_Task prompt_. Reproduce the first line and every line after it, exactly, through the one containing "CAM_D = 1.75". Leave out the rest.

_Data segment_.
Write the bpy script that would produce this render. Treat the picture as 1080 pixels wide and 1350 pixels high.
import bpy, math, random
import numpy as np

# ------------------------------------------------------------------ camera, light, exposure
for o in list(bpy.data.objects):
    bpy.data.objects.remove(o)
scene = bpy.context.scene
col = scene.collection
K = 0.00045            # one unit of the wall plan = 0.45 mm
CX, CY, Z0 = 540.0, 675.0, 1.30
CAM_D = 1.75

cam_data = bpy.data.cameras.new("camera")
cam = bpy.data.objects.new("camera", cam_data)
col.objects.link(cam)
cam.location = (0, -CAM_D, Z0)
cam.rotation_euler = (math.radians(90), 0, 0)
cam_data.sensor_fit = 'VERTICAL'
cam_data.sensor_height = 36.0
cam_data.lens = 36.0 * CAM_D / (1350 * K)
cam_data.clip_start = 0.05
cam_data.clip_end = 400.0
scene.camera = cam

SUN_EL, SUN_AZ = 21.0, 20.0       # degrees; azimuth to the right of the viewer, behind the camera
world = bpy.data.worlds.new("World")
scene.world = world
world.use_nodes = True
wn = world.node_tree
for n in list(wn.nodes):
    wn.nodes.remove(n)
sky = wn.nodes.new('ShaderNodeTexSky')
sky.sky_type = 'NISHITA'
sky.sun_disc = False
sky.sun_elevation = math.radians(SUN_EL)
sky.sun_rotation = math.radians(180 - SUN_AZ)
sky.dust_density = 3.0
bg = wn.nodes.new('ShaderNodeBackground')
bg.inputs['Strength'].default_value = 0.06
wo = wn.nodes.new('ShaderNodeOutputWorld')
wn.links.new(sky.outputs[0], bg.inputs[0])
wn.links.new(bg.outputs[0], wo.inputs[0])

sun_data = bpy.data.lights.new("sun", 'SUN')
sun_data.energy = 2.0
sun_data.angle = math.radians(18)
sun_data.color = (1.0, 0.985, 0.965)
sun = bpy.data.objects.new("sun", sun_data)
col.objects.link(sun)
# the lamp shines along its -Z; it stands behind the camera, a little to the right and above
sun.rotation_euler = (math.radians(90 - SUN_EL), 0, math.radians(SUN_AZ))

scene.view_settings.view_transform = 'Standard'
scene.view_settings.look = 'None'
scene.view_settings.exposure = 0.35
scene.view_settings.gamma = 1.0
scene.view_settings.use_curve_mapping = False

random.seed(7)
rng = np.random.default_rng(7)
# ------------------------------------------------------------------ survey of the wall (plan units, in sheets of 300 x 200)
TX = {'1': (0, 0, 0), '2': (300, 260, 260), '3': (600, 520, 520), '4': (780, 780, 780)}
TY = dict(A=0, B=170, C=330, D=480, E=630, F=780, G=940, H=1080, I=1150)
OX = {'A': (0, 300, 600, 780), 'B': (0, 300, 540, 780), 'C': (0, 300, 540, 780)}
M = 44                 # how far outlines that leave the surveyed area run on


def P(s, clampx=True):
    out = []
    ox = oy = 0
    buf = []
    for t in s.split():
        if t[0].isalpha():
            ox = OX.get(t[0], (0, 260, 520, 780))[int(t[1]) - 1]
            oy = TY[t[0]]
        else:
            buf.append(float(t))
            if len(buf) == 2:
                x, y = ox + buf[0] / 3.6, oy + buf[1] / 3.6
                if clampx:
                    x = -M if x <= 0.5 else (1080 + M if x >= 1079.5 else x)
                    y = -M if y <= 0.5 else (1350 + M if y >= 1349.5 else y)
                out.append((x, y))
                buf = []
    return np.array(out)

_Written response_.
Write the bpy script that would produce this render. Treat the picture as 1080 pixels wide and 1350 pixels high.
import bpy, math, random
import numpy as np

# ------------------------------------------------------------------ camera, light, exposure
for o in list(bpy.data.objects):
    bpy.data.objects.remove(o)
scene = bpy.context.scene
col = scene.collection
K = 0.00045            # one unit of the wall plan = 0.45 mm
CX, CY, Z0 = 540.0, 675.0, 1.30
CAM_D = 1.75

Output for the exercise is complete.